## BEGIN Supplied material
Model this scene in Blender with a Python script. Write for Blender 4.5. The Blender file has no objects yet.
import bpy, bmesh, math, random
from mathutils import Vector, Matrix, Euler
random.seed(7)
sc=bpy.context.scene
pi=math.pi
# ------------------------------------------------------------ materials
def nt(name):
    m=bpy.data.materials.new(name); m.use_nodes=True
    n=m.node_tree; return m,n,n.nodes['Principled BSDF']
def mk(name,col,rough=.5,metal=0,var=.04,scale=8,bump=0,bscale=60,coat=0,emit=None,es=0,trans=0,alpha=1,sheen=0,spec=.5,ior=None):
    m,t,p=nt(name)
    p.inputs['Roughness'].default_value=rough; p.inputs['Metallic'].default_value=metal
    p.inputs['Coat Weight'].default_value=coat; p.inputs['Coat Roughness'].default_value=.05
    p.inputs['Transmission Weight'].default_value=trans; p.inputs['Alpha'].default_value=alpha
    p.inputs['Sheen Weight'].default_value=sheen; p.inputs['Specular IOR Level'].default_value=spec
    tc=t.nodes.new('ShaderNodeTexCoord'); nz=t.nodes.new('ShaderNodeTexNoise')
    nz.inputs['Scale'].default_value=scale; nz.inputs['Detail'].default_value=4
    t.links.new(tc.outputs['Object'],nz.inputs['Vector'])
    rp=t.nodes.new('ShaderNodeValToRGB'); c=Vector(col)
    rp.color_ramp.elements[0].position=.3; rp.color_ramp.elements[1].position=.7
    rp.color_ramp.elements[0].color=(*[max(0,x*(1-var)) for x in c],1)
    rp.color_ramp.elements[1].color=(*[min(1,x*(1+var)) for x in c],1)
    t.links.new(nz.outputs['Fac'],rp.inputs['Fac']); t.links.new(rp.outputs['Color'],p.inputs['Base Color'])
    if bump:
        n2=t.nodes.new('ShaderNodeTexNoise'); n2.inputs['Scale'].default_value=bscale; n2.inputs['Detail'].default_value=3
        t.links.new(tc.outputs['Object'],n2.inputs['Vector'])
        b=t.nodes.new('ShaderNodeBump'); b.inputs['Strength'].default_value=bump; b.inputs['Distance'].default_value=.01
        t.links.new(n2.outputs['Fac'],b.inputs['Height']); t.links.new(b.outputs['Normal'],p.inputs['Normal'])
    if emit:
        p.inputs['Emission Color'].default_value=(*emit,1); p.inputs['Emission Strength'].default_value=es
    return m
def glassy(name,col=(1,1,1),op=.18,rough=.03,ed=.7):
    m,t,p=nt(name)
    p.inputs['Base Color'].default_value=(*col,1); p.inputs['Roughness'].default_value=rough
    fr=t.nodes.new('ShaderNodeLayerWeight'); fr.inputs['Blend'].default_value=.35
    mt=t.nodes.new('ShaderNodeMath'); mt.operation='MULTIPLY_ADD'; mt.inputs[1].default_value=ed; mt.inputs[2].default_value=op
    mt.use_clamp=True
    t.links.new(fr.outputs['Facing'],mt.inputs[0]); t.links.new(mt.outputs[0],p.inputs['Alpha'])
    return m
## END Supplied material
Request
Would you reproduce the material above in full, exactly as given?

Written reply
Model this scene in Blender with a Python script. Write for Blender 4.5. The Blender file has no objects yet.
import bpy, bmesh, math, random
from mathutils import Vector, Matrix, Euler
random.seed(7)
sc=bpy.context.scene
pi=math.pi
# ------------------------------------------------------------ materials
def nt(name):
    m=bpy.data.materials.new(name); m.use_nodes=True
    n=m.node_tree; return m,n,n.nodes['Principled BSDF']
def mk(name,col,rough=.5,metal=0,var=.04,scale=8,bump=0,bscale=60,coat=0,emit=None,es=0,trans=0,alpha=1,sheen=0,spec=.5,ior=None):
    m,t,p=nt(name)
    p.inputs['Roughness'].default_value=rough; p.inputs['Metallic'].default_value=metal
    p.inputs['Coat Weight'].default_value=coat; p.inputs['Coat Roughness'].default_value=.05
    p.inputs['Transmission Weight'].default_value=trans; p.inputs['Alpha'].default_value=alpha
    p.inputs['Sheen Weight'].default_value=sheen; p.inputs['Specular IOR Level'].default_value=spec
    tc=t.nodes.new('ShaderNodeTexCoord'); nz=t.nodes.new('ShaderNodeTexNoise')
    nz.inputs['Scale'].default_value=scale; nz.inputs['Detail'].default_value=4
    t.links.new(tc.outputs['Object'],nz.inputs['Vector'])
    rp=t.nodes.new('ShaderNodeValToRGB'); c=Vector(col)
    rp.color_ramp.elements[0].position=.3; rp.color_ramp.elements[1].position=.7
    rp.color_ramp.elements[0].color=(*[max(0,x*(1-var)) for x in c],1)
    rp.color_ramp.elements[1].color=(*[min(1,x*(1+var)) for x in c],1)
    t.links.new(nz.outputs['Fac'],rp.inputs['Fac']); t.links.new(rp.outputs['Color'],p.inputs['Base Color'])
    if bump:
        n2=t.nodes.new('ShaderNodeTexNoise'); n2.inputs['Scale'].default_value=bscale; n2.inputs['Detail'].default_value=3
        t.links.new(tc.outputs['Object'],n2.inputs['Vector'])
        b=t.nodes.new('ShaderNodeBump'); b.inputs['Strength'].default_value=bump; b.inputs['Distance'].default_value=.01
        t.links.new(n2.outputs['Fac'],b.inputs['Height']); t.links.new(b.outputs['Normal'],p.inputs['Normal'])
    if emit:
        p.inputs['Emission Color'].default_value=(*emit,1); p.inputs['Emission Strength'].default_value=es
    return m
def glassy(name,col=(1,1,1),op=.18,rough=.03,ed=.7):
    m,t,p=nt(name)
    p.inputs['Base Color'].default_value=(*col,1); p.inputs['Roughness'].default_value=rough
    fr=t.nodes.new('ShaderNodeLayerWeight'); fr.inputs['Blend'].default_value=.35
    mt=t.nodes.new('ShaderNodeMath'); mt.operation='MULTIPLY_ADD'; mt.inputs[1].default_value=ed; mt.inputs[2].default_value=op
    mt.use_clamp=True
    t.links.new(fr.outputs['Facing'],mt.inputs[0]); t.links.new(mt.outputs[0],p.inputs['Alpha'])
    return m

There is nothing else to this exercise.